La scuola si pone, accanto alla famiglia, come l’istituzione preposta alla gestione dei processi educativi; pertanto, appare lecito chiedersi che cosa faccia o debba fare per promuovere la capacità creativa. Dopo che, per molto tempo, l’obiettivo principale della scuola è stato quello di fornire le abilità strumentali di base, centrando l’attenzione sull’intelligenza analitica, le nuove concezioni sull’intelligenza hanno modificato tale visione, ritenendo opportuno che la scuola valorizzi i diversi tipi d’intelligenza, in quanto tutti importanti per l’individuo.

Ciò ha comportato anche ripercussioni sulla figura dell’insegnante. Secondo Holl, l’insegnante non ha solo il compito di accendere l’immaginazione degli studenti, ma soprattutto quello di persuaderli che sono persone di valori, capaci di realizzare qualcosa.

Sternberg nota che gli insegnanti tendono a valutare al meglio quegli studenti i cui stili di pensiero sono congruenti con i loro. Spesso, inoltre, nella scuola, l’inclinazione alla divergenza, all’autonomia e all’autosufficienza sono valutati negativamente: gli insegnanti nei confronti di questi alunni si sentono meno indispensabili e quindi meno gratificati.
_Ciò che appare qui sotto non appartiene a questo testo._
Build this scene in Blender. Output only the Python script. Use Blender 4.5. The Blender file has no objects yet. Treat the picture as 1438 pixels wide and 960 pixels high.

Secondo Getzles e Jackson, i docenti preferiscono studenti i cui risultati sono frutto del lavoro del pensiero convergente (adesione all’autorità, conformismo), piuttosto che quegli studenti che ottengono risultati altrettanto validi utilizzando il pensiero divergente. Tuffanelli dice che i divergenti vengono accusati, per questa tendenza all’indipendenza, di scarsa collaborazione, di ostruzionismo, di imprudenza. Per Sternberg vengono percepiti come anticonformisti e ribelli.

Spesso gli insegnanti, dovendo conciliare la creatività individuale con la necessità di controllare la classe, optano per scelte didattiche che consentono di arrivare ad efficaci risultati nell’apprendimento, a scapito della valorizzazione del potenziale creativo degli alunni.